Last but not least there was the man himself. "Are you with me?" he roared as I sank deeper into my seat, hoping he wouldn't single me out as he did other members of the audience. I bet he's not like this on Countdown.
Reader Comments (4)
I presume the quotes are from the 'Gaunty Update' sent if you were on the Jon Gaunt Mailing List. May I draw attention to something else for your diaries -
"I am on The Daily Politics on Thursday 10th February on BBC1 at 12 noon and of course on Countdown in March."
I'm glad we're no longer subjected to this fat-headed oafs bull-shit!
Whether you like Jon or not it's a matter of principle. Nobody should be sacked for standing up for what they believe in and I hope he wins.

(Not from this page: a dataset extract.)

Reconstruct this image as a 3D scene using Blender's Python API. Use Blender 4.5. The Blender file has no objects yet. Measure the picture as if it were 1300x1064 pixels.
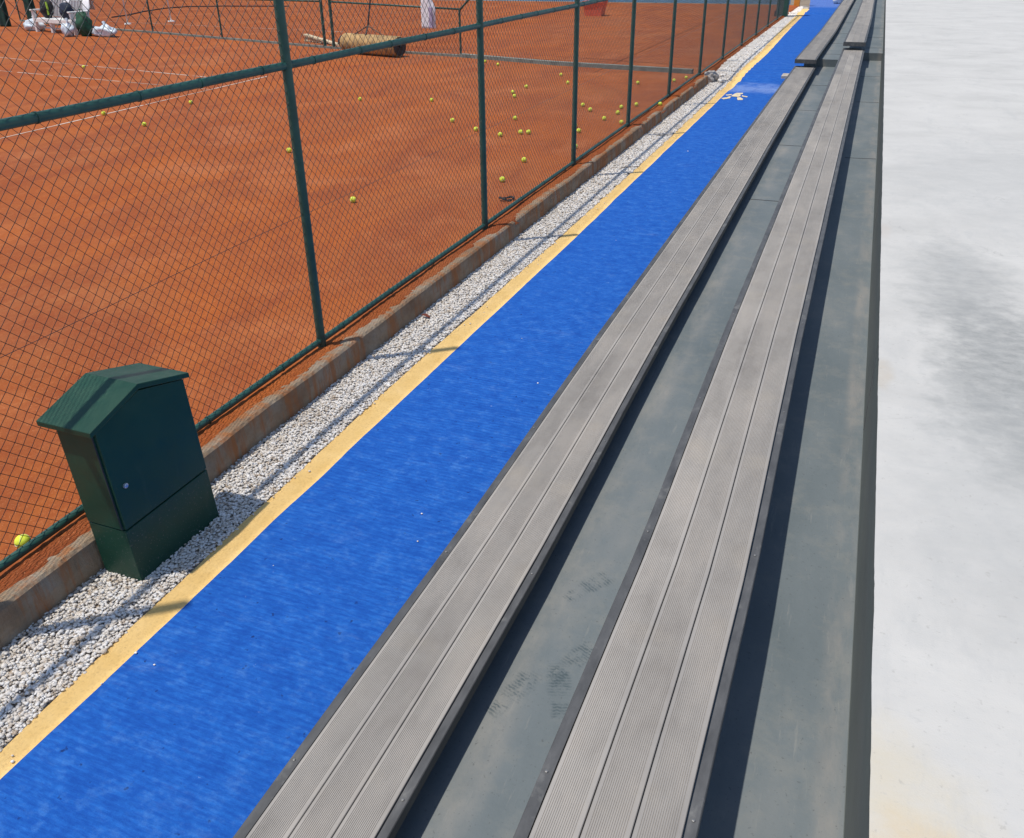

Jon Gaunt is a preening, pretentious, self-serving snob. You could be forgiven for thinking it was satire - that the cartoon middle-englander stereotype was all just an elaborate joke at the expense of the tabloid readers. His columns are about as readable as an ikea flat-pack leaflet translated from japanese with all the originality of a cat turd. He seems so insecure that someone might think he is a middle-class liberal that he constatly feels the need to point out he's actually a working-class lad who would get a headache if he actually thought before he spoke. Of all the working class people I know, none are media types (like Gaunt) who spent most of their youths on the doll or working in the theatre. In short, Jon Gaunt seems to be under the impression he's some sort of anglo-saxon, working class hero, when really he's just a twat.